§ Information supplied
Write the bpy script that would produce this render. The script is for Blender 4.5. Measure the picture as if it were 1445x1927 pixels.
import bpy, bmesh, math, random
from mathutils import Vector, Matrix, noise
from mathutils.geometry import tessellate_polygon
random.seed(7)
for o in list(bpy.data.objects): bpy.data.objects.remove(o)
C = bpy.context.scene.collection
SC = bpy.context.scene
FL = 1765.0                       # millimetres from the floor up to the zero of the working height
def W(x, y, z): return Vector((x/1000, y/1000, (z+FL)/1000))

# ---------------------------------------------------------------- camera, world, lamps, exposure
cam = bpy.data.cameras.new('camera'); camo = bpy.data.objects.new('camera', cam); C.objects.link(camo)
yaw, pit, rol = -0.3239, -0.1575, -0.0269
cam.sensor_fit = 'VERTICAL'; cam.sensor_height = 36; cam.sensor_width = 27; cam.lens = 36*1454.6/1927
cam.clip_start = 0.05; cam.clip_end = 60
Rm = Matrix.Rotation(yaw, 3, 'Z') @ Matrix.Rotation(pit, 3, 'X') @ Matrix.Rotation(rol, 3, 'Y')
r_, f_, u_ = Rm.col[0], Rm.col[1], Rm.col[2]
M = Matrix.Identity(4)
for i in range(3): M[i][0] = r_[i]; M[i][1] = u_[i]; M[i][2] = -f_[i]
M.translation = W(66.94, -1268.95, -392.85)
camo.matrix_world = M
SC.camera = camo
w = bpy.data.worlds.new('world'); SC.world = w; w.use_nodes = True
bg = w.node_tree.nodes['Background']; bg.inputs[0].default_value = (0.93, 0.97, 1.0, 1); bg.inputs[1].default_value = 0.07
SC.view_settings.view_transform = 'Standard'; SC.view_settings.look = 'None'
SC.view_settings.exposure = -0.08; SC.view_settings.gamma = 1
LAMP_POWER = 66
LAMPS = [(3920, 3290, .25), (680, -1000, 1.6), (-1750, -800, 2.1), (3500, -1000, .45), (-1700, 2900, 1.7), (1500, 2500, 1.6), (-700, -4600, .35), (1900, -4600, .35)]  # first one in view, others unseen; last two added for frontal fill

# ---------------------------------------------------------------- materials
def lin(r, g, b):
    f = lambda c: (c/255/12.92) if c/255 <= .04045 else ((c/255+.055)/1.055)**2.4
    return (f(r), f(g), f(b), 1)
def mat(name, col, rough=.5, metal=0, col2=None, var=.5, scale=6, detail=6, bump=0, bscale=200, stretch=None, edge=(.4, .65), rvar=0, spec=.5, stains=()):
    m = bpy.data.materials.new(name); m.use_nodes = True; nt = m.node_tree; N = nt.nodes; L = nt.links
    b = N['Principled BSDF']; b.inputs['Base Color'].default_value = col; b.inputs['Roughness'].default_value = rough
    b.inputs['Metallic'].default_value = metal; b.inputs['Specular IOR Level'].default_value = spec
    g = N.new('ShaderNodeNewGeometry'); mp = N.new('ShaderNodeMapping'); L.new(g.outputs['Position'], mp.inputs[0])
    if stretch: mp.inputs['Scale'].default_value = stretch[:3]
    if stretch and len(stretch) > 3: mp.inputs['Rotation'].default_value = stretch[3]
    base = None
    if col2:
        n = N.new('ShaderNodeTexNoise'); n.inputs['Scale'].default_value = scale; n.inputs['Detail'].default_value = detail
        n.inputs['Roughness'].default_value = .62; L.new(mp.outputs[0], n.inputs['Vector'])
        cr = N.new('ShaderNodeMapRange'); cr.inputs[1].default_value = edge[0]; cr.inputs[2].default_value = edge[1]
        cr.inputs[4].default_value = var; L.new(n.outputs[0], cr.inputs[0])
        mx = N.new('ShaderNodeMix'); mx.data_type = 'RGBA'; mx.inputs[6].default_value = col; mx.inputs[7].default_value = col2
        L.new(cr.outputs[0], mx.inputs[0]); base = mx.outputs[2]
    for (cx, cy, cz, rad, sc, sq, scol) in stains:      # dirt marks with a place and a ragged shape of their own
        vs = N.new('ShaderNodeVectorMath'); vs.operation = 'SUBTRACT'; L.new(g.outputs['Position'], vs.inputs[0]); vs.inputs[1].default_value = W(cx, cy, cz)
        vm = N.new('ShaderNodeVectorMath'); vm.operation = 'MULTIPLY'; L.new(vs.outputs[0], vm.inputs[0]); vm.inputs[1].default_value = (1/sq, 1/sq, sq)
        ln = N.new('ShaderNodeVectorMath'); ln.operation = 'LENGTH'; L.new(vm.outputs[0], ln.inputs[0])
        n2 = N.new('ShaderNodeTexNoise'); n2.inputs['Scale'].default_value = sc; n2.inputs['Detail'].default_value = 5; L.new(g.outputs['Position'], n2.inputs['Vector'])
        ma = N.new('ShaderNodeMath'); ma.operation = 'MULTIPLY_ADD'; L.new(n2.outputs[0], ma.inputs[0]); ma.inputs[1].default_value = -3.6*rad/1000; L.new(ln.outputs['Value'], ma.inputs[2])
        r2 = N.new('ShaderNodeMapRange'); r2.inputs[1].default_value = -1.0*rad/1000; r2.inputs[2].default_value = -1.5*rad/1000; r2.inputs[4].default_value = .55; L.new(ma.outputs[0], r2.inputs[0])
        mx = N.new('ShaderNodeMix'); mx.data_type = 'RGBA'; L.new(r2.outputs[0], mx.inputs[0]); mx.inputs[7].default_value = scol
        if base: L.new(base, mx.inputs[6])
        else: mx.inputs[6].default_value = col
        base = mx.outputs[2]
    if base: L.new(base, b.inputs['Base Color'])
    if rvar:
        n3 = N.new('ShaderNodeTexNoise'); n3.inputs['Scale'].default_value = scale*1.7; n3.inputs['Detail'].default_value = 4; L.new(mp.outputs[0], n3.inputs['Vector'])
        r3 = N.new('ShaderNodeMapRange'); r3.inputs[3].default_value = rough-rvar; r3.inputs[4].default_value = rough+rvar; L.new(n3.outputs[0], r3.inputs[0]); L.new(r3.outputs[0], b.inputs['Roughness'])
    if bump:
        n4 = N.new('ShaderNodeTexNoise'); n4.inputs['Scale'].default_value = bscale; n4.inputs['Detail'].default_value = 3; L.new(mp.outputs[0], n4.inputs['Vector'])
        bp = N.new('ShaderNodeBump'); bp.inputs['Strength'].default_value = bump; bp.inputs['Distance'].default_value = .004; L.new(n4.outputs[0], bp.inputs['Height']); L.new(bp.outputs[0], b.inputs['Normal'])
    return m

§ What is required
Your output must be the lines of the material above, from the first through the line that contains "def W(x, y, z): return", copied exactly. Include both endpoints and nothing else.

§ Output
Write the bpy script that would produce this render. The script is for Blender 4.5. Measure the picture as if it were 1445x1927 pixels.
import bpy, bmesh, math, random
from mathutils import Vector, Matrix, noise
from mathutils.geometry import tessellate_polygon
random.seed(7)
for o in list(bpy.data.objects): bpy.data.objects.remove(o)
C = bpy.context.scene.collection
SC = bpy.context.scene
FL = 1765.0                       # millimetres from the floor up to the zero of the working height
def W(x, y, z): return Vector((x/1000, y/1000, (z+FL)/1000))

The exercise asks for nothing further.